You keep talking all this corporate this corporate that shit

When YOU posted a Sprite commercial w/ Kurtis Blow from 86 and Run-DMC had a fuckn Adidas deal
 
DAMN. was in 2017, that's a big loss. I still think it's close. I gotta go back and check.
Do that.

Take out the ringtones (which were more on the front end) and you got solid years.

HHID was 06, Snap was on the wane, and lyrical southern cats was stepping up, not allowing that bubblegum shit define them.

Wayne, TI, Luda, Ross....

I might move this era up.

I'm a make the thread


 
You keep talking all this corporate this corporate that shit

When YOU posted a Sprite commercial w/ Kurtis Blow from 86 and Run-DMC had a fuckn Adidas deal


Reread what I said.

There was a small window between the Run DMC era and the Yo! MTV Raps era (86-88) where everything was organic and came together like a Rubik's Cube.

As The Source, Yo! MTV Raps and Arsenio Hall started to take over (say, 89-92) Hip Hop was no longer organic, it was corporate made.

By the mid 90s there were very few, if any, albums released on independent labels (except No Limit). The major corporations started running Hip Hop in the early 90s and by 95-96 you had to get the cover of The Source, perform on Arsenio and do an interview with Dre & Ed Lover to be a rapper. The actual music itself was secondary.

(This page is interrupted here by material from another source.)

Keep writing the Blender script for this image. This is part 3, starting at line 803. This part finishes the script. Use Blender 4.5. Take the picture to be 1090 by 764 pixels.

Having said that, I think the mixtapes that came out of NYC in 95-96 were more exciting than the actual albums. The mixtapes were organic, the albums were dispensable. Most of the albums from the mid 90s had 1 or 2 GOAT singles, but the albums themselves became weed plates.


The era of 87-88 was the first era where there was an abundance of different styles, coming from all angles, every region was represented, and you could trace the 95-96 era directly back to the 87-88 era.

87-88 was like solving the Rubik's Cube.